-- begin --
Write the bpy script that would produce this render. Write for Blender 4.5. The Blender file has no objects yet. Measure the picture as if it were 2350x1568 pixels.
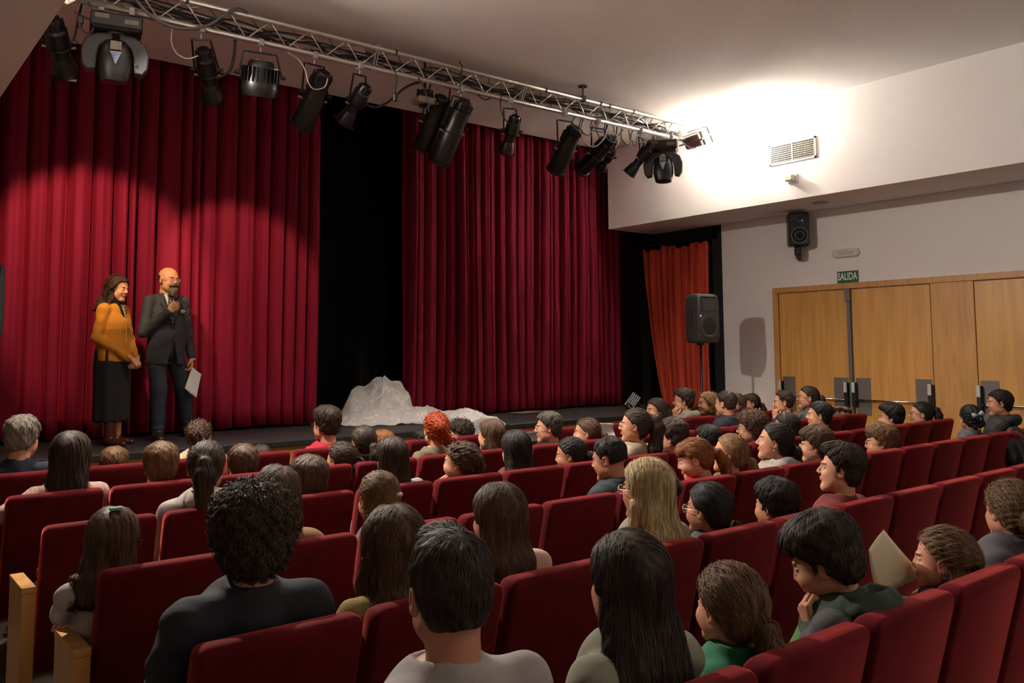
import bpy, math, random
import numpy as np
from mathutils import Vector, Matrix, Euler
R_ = math.radians
SC = bpy.context.scene
COL = SC.collection

# ------------------------------------------------------------------ camera
CAM_H = 1.73
F_PX, PP_X, PP_Y = 1946.99, 1175.0, 648.46
YAW, PIT, ROL = .679224, .0813254, -.0063507
def _cam_axes():
    c, s = math.cos(YAW), math.sin(YAW)
    r = np.array([c, -s, 0.]); f = np.array([s, c, 0.]); u = np.array([0, 0, 1.])
    f2 = f*math.cos(PIT)+u*math.sin(PIT); u2 = u*math.cos(PIT)-f*math.sin(PIT)
    r3 = r*math.cos(ROL)+u2*math.sin(ROL); u3 = u2*math.cos(ROL)-r*math.sin(ROL)
    return r3, u3, f2
_r, _u, _f = _cam_axes()
cam_d = bpy.data.cameras.new('camera'); cam = bpy.data.objects.new('camera', cam_d); COL.objects.link(cam)
cam_d.sensor_fit = 'HORIZONTAL'; cam_d.sensor_width = 36.0
cam_d.lens = F_PX/2350*36.0
cam_d.shift_y = (PP_Y-784.0)/2350
cam_d.clip_start = .05; cam_d.clip_end = 100
cam.matrix_world = Matrix(((_r[0], _u[0], -_f[0], 0), (_r[1], _u[1], -_f[1], 0), (_r[2], _u[2], -_f[2], CAM_H), (0, 0, 0, 1)))
SC.camera = cam
def ray(x, y):
    return _r*((x-PP_X)/F_PX) - _u*((y-PP_Y)/F_PX) + _f
def on_y(x, y, Y): v = ray(x, y); return np.array([0, 0, CAM_H])+v*(Y/v[1])
def on_x(x, y, X): v = ray(x, y); return np.array([0, 0, CAM_H])+v*(X/v[0])
def on_z(x, y, Z): v = ray(x, y); return np.array([0, 0, CAM_H])+v*((Z-CAM_H)/v[2])

# ------------------------------------------------------------------ world, lights, exposure
w = bpy.data.worlds.new('world'); SC.world = w; w.use_nodes = True
w.node_tree.nodes['Background'].inputs[0].default_value = (.5, .42, .38, 1)
w.node_tree.nodes['Background'].inputs[1].default_value = .0
SC.view_settings.view_transform = 'Standard'; SC.view_settings.look = 'None'
SC.view_settings.gamma = 1.0; SC.view_settings.exposure = 0.74
SC.view_settings.use_curve_mapping = False
SC.cycles.use_denoising = True
SC.cycles.max_bounces = 9; SC.cycles.diffuse_bounces = 7; SC.cycles.glossy_bounces = 2
SC.cycles.transparent_max_bounces = 12; SC.cycles.sample_clamp_indirect = 0.0

def aim(o, src, dst):
    d = Vector(dst)-Vector(src); o.location = src; o.rotation_mode = 'QUATERNION'
    o.rotation_quaternion = d.to_track_quat('-Z', 'Y')
def spot(name, src, dst, watts, ang, blend, col, rad=.05):
    l = bpy.data.lights.new(name, 'SPOT'); l.energy = watts; l.spot_size = R_(ang); l.spot_blend = blend
    l.color = col; l.shadow_soft_size = rad
    o = bpy.data.objects.new(name, l); COL.objects.link(o); aim(o, src, dst); return o
def area(name, src, dst, watts, sx, sy, col, spread=180):
    l = bpy.data.lights.new(name, 'AREA'); l.shape = 'RECTANGLE'; l.size = sx; l.size_y = sy
    l.energy = watts; l.color = col; l.spread = R_(spread)
    o = bpy.data.objects.new(name, l); COL.objects.link(o); aim(o, src, dst); return o
WARM = (1, .76, .52)
# the two floodlights clamped to the ends of the truss
area('flood_light_left', (1.42, 6.78, 4.46), (4.2, 2.7, .7), 165, .28, .15, (1, .90, .79), 146)
area('flood_light_right', (9.06, 7.02, 4.56), (9.40, 6.74, 4.92), 120, .24, .12, (1, .95, .86))
# profile spots aimed at the speakers on stage
spot('stage_spot_a', (1.45, 7.32, 3.98), (2.10, 9.5, 2.62), 235, 50, .45, (1, .74, .46), .05)
spot('stage_spot_b', (2.80, 7.36, 3.95), (3.66, 9.6, 2.45), 160, 44, .45, (1, .74, .46), .05)
# added fill lights under the ceiling, to brighten seats and heads from above
for hx, hy in ((2.6, 5.4), (4.9, 5.2), (7.0, 4.6)):
    area('overhead_fill', (hx, hy, 4.86), (hx, hy, 0), 34, .3, .3, (1, .88, .76), 115)

# added fill lights behind the camera, bounced off the rear wall for ambient light
for hx in (.2, 2.6, 5.0):
    area('rear_fill', (hx, -1.3, 4.85), (hx, -2.5, 2.6), 27, .3, .3, (1, .93, .87))

# ------------------------------------------------------------------ materials
MC = {}
def nodes_mat(name):
    m = bpy.data.materials.new(name); m.use_nodes = True
    nt = m.node_tree; b = nt.nodes['Principled BSDF']; return m, nt, b
def setin(b, k, v):
    if k in b.inputs: b.inputs[k].default_value = v
def mat(name, col, rough=.6, metal=0., bump=0., bscale=80., var=0., vscale=6., sheen=0., stretch=None, emit=0., spec=.5, sheencol=None, alpha=1., bdist=.004, trans=0.):
    if name in MC: return MC[name]
    m, nt, b = nodes_mat(name)
    setin(b, 'Base Color', (*col, 1)); setin(b, 'Roughness', rough); setin(b, 'Metallic', metal); setin(b, 'Specular IOR Level', spec)
    if sheen:
        setin(b, 'Sheen Weight', sheen); setin(b, 'Sheen Roughness', .35); setin(b, 'Sheen Tint', (*(sheencol or col), 1))
    if emit: setin(b, 'Emission Color', (*col, 1)); setin(b, 'Emission Strength', emit)
    if alpha < 1: setin(b, 'Alpha', alpha)
    if trans: setin(b, 'Transmission Weight', trans)
    if var or bump:
        tc = nt.nodes.new('ShaderNodeTexCoord'); mp = nt.nodes.new('ShaderNodeMapping')
        nt.links.new(tc.outputs['Object'], mp.inputs['Vector'])
        if stretch: mp.inputs['Scale'].default_value = stretch
    if var:
        n = nt.nodes.new('ShaderNodeTexNoise'); n.inputs['Scale'].default_value = vscale; n.inputs['Detail'].default_value = 4
        nt.links.new(mp.outputs[0], n.inputs['Vector'])
        mx = nt.nodes.new('ShaderNodeMix'); mx.data_type = 'RGBA'
        mx.inputs[6].default_value = (*[c*(1-var) for c in col], 1); mx.inputs[7].default_value = (*[min(1, c*(1+var)) for c in col], 1)
        rp = nt.nodes.new('ShaderNodeMapRange'); rp.inputs[1].default_value = .3; rp.inputs[2].default_value = .7
        nt.links.new(n.outputs[0], rp.inputs[0]); nt.links.new(rp.outputs[0], mx.inputs[0]); nt.links.new(mx.outputs[2], b.inputs['Base Color'])
    if bump:
        n2 = nt.nodes.new('ShaderNodeTexNoise'); n2.inputs['Scale'].default_value = bscale; n2.inputs['Detail'].default_value = 3
        nt.links.new(mp.outputs[0], n2.inputs['Vector'])
        bp = nt.nodes.new('ShaderNodeBump'); bp.inputs['Strength'].default_value = bump; bp.inputs['Distance'].default_value = bdist
        nt.links.new(n2.outputs[0], bp.inputs['Height']); nt.links.new(bp.outputs[0], b.inputs['Normal'])
    MC[name] = m; return m
def rgb(r, g, b):
    f = lambda v: ((v/255+.055)/1.055)**2.4 if v > 10 else v/255/12.92
    return (f(r), f(g), f(b))
def hair_mat(col):
    key = 'hair_%d_%d_%d' % tuple(int(c*1000) for c in col)
    if key in MC: return MC[key]
    m = mat(key, col, rough=.58, bump=.5, bscale=260, var=.45, vscale=60, stretch=(1, 1, .12), spec=.28, bdist=.002)
    return m
def skin_mat(col):
    key = 'skin_%d_%d_%d' % tuple(int(c*1000) for c in col)
    if key in MC: return MC[key]
    m, nt, b = nodes_mat(key)
    setin(b, 'Roughness', .55); setin(b, 'Specular IOR Level', .35); setin(b, 'Subsurface Weight', .12); setin(b, 'Subsurface Scale', .02)
    setin(b, 'Subsurface Radius', (1, .35, .2))
    at = nt.nodes.new('ShaderNodeAttribute'); at.attribute_name = 'mask'
    sp = nt.nodes.new('ShaderNodeSeparateColor'); nt.links.new(at.outputs['Color'], sp.inputs[0])
    prev = None
    for ch, c2 in ((0, (col[0]*.75, col[1]*.38, col[2]*.36)), (1, (.02, .012, .008)), (2, (.62, .58, .54))):
        mx = nt.nodes.new('ShaderNodeMix'); mx.data_type = 'RGBA'
        if prev is None: mx.inputs[6].default_value = (*col, 1)
        else: nt.links.new(prev, mx.inputs[6])
        mx.inputs[7].default_value = (*c2, 1); nt.links.new(sp.outputs[ch], mx.inputs[0]); prev = mx.outputs[2]
    nt.links.new(prev, b.inputs['Base Color'])
    MC[key] = m; return m
def wood_mat(name, col, axis_scale=(8, 8, .6), rough=.35):
    return mat(name, col, rough=rough, var=.16, vscale=3.0, stretch=axis_scale, bump=.05, bscale=20)

M_WALL = mat('plaster', (.78, .74, .71), rough=.9, bump=.08, bscale=160, bdist=.002)
M_CEIL = mat('ceiling_paint', (.78, .74, .70), rough=.92, bump=.03, bscale=60)
M_FLOOR = mat('dark_floor', (.035, .026, .02), rough=.55, var=.3, vscale=4, stretch=(10, 1, 1))
M_STAGE = mat('stage_lino', (.028, .028, .030), rough=.55, var=.35, vscale=5, bump=.2, bscale=7, bdist=.01)
M_BLACK = mat('black_drape', (.004, .004, .0045), rough=.95)
M_BLACKM = mat('black_metal', (.006, .006, .0065), rough=.38, bump=.05, bscale=200, spec=.5)
M_BLACKP = mat('black_plastic', (.010, .010, .011), rough=.38, bump=.05, bscale=300)
M_GREYP = mat('speaker_grey', (.045, .047, .045), rough=.55, bump=.15, bscale=500, bdist=.001)
M_ALU = mat('aluminium', (.52, .50, .46), rough=.38, metal=.85, bump=.04, bscale=90)
M_CHROME = mat('chrome', (.75, .75, .75), rough=.18, metal=1.)
M_VELVET = mat('curtain_velvet', (.17, .005, .022), rough=.8, sheen=.55, sheencol=(.75, .03, .05), var=.15, vscale=2.2, stretch=(4, 4, .5), bump=.05, bscale=300, spec=.15)
M_REDSIDE = mat('side_curtain_velvet', (.62, .085, .045), rough=.8, sheen=.5, sheencol=(.8, .2, .12), var=.2, vscale=3, stretch=(4, 4, .5), spec=.15)
M_SEAT = mat('seat_velvet', (.088, .0045, .008), rough=.85, sheen=.9, sheencol=(.85, .12, .10), var=.2, vscale=9, bump=.12, bscale=420, spec=.1, bdist=.002)
M_WOOD = wood_mat('beech_veneer', (.47, .235, .058))
M_DOOR = wood_mat('door_veneer', (.60, .30, .075), (5, 5, .35), .4)
M_DFRAME = wood_mat('door_frame_wood', (.55, .27, .075), (9, 9, .8), .45)
M_FASCIA = wood_mat('fascia_veneer', (.42, .20, .05), (.6, 8, 8), .4)
M_PLATE = mat('kick_plate', (.16, .14, .125), rough=.55, metal=.3)
M_WHITE = mat('white_plastic', (.6, .58, .54), rough=.5)
M_PAPER = mat('paper', (.62, .60, .56), rough=.8, bump=.05, bscale=40)
M_CREAM = mat('cream_paper', (.62, .56, .36), rough=.85, bump=.05, bscale=40)
M_DARK = mat('dark_void', (.004, .004, .004), rough=.9)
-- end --
▶ **WORK TO BE COMPLETED**
Show all lines above holding "objects".

▶ **REPLY TO THE TASK**
Write the bpy script that would produce this render. Write for Blender 4.5. The Blender file has no objects yet. Measure the picture as if it were 2350x1568 pixels.
cam_d = bpy.data.cameras.new('camera'); cam = bpy.data.objects.new('camera', cam_d); COL.objects.link(cam)
    o = bpy.data.objects.new(name, l); COL.objects.link(o); aim(o, src, dst); return o
    o = bpy.data.objects.new(name, l); COL.objects.link(o); aim(o, src, dst); return o